In Book I of Homer’s Odyssey, Homer invokes the aid of a Muse to help him recount the story of Odysseus’ return home to Ithaca after the Trojan War. The story begins nearly ten years after the war. Odysseus still has not returned home. A nymph named Calypso, has detained him on her island, and she intends to make him her husband, but Jove and the other Olympian Gods decide that the time has come for Odysseus to return home.

In accordance with the gods’ decree, Minerva, the goddess of wisdom, travels to Ithaca to comfort Odysseus’ son, Telemachus. Minerva assumes the form of Mantes, King of the Tephians, and tells Telemachus that Odysseus will return home soon. She also advises Telemachus to travel to Pylos and Sparta to consult with Nestor and Menelaus about the wanderings of Odysseus. Telemachus resolves to do so.

During Odysseus’ absence from Ithaca, suitors of Odysseus’ wife, Penelope, take up abode in his house and feast on his cattle and wine. Telemachus is naturally outraged at the squandering of his and his father’s estate. He reproaches the suitors and warns them that Jove will avenge their wickedness.

Fate is a major theme in Book I. The human characters believe in fate. Telemachus refers to his father Odysseus as the most “ill-starred man under heaven,” and he reflects that “it rests with heaven to determine whether Odysseus is to return home.” On the other hand, the gods believe that men and women are responsible for the good and evil that befall them. Jove scoffs at men who blame the gods for their ill-fortune. “See now, how men lay blame upon us gods for what is after all nothing but their own folly. Look at Aegisthus; he must needs make love to Agamemnon’s wife unrighteously and then kill Agamemnon, though he knew it would be the death of him.”

This dichotomy between the attitudes of men and gods is very illuminating in regards to the mentalities of those who have power and those who do not. Those who have power – such as successful entrepreneurs and politicians – do not believe in fate because such a belief necessarily destroys their pride and sense of accomplishment. If fate is responsible for their success, then they cannot be proud of their accomplishments because they did not earn them. On the other hand, unsuccessful people often believe in fate because it affords them an excuse for their undesirable station in life. It is not their fault that they are poor, it is simply their fate.
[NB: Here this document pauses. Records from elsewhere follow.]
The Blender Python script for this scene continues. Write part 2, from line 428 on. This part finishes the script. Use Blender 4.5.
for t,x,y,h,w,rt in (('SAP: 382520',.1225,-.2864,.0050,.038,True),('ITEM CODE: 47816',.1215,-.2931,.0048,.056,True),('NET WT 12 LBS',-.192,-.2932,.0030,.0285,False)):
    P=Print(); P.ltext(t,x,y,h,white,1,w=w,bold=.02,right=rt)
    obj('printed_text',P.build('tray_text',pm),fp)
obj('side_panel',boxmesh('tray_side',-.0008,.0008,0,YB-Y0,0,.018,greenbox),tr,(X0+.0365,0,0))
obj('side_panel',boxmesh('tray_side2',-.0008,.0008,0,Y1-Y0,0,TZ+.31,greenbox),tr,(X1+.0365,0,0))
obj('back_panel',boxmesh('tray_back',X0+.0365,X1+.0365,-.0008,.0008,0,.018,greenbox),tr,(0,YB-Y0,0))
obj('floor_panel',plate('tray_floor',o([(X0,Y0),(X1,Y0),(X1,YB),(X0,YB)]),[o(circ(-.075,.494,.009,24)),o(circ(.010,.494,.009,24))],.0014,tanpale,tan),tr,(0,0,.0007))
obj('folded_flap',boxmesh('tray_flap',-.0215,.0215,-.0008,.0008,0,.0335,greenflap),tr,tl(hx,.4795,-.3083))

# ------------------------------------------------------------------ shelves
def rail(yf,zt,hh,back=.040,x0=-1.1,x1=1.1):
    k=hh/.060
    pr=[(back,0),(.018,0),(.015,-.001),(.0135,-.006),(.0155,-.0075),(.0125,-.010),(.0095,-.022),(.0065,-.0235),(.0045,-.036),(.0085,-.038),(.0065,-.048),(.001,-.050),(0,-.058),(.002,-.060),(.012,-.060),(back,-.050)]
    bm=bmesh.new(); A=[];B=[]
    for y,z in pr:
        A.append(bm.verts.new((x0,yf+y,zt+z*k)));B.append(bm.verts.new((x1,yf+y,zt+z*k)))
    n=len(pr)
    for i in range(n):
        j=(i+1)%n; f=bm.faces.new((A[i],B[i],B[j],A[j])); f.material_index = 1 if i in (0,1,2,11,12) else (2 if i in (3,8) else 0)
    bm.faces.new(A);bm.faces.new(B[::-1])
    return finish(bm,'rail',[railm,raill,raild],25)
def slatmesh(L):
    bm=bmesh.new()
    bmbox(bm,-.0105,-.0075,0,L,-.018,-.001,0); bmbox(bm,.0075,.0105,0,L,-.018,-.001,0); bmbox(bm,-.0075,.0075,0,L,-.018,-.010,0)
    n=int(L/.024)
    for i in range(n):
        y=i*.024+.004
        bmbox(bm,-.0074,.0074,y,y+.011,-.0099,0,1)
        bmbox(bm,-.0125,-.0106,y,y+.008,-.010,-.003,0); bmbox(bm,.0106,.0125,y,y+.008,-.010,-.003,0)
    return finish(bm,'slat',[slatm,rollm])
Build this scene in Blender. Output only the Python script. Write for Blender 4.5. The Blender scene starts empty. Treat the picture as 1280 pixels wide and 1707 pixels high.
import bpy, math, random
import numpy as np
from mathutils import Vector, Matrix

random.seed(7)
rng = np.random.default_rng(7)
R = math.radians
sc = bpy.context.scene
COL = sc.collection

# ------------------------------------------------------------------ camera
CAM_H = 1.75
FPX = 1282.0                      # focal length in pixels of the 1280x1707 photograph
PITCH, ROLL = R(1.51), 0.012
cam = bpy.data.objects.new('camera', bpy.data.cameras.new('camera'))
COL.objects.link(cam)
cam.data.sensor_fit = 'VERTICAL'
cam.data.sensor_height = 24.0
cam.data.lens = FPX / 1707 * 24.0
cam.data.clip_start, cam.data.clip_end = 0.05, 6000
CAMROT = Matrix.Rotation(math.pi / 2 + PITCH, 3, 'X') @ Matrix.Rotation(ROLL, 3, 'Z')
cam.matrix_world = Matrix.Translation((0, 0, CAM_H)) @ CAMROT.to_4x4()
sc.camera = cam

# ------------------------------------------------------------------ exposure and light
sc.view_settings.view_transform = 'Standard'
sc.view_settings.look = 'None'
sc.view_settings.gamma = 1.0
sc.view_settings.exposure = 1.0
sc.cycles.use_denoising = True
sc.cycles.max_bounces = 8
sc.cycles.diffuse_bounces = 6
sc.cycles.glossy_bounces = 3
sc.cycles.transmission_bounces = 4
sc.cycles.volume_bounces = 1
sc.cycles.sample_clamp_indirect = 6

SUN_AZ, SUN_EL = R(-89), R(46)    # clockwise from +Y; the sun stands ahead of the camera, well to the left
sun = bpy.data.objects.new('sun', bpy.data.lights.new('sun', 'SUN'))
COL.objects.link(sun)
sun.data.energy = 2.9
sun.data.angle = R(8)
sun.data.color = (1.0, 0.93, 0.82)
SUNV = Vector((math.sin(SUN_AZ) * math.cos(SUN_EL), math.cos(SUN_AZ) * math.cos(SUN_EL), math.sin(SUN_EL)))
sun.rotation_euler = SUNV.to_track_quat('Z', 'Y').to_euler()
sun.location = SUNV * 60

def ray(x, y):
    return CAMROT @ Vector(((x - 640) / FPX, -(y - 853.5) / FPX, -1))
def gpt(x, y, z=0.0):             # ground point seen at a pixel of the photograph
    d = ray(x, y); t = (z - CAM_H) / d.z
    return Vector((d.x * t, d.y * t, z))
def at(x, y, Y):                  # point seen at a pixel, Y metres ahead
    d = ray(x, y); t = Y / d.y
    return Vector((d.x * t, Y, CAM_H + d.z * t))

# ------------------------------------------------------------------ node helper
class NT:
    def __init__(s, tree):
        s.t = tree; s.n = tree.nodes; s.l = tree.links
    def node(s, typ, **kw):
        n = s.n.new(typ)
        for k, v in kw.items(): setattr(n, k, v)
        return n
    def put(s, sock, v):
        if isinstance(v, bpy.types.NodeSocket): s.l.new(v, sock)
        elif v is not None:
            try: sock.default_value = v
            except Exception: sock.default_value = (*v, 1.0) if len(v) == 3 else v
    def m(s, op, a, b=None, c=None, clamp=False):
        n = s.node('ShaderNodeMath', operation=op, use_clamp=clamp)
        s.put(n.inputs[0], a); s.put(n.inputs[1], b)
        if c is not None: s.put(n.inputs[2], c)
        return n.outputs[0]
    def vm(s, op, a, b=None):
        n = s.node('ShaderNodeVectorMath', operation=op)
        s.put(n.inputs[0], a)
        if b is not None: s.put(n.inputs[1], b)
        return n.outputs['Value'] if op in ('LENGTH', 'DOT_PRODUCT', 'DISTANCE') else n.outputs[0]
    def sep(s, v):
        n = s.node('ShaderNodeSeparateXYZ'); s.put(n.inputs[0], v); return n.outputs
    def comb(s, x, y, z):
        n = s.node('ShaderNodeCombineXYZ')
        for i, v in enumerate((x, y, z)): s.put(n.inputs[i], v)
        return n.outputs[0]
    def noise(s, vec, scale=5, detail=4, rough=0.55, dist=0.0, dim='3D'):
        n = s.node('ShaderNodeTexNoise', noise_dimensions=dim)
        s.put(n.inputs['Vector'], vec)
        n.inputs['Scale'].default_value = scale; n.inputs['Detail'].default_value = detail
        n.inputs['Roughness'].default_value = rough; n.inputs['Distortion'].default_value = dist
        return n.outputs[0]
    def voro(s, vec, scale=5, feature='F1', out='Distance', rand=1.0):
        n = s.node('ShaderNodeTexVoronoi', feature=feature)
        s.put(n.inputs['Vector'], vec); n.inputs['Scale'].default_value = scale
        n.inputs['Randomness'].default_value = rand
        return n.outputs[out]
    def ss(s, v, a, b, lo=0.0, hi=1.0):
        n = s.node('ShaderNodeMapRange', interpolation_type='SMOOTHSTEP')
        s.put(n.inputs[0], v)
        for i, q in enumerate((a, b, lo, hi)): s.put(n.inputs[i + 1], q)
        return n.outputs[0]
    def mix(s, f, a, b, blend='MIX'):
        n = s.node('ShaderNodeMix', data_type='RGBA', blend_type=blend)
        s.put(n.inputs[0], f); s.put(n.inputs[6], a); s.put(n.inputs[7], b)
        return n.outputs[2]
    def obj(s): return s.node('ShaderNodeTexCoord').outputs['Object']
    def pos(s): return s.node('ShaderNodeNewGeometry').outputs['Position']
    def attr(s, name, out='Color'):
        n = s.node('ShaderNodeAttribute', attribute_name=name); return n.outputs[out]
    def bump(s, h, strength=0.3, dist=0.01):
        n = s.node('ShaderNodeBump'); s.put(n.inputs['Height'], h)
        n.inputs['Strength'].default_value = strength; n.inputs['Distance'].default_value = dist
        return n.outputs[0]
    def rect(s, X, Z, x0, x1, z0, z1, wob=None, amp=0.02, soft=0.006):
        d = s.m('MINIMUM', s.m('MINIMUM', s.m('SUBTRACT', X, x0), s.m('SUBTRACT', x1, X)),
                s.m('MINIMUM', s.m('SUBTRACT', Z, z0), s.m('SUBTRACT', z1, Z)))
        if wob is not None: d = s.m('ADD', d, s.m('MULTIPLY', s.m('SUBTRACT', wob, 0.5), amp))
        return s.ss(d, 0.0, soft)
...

Book I also depicts the roles of women in ancient Greek society. After Penelope, who is Odysseus’ wife and Telemachus’ mother, requests a singer to stop singing about the return of the Greeks from the Trojan War because the song reminds her of Odysseus and therefore saddens her, Telemachus rebukes her for speaking out among the men at the banquet. “Go within the house and busy yourself with your daily duties, your loom, your distaff, and the ordering of your servants; for speech is man’s matter, and mine above all others- for it is I who am master here.” Although the ancient Greeks assigned women to a lowly position within society, Penelope proves to be one of the most noble and virtuous characters by the end of the epic.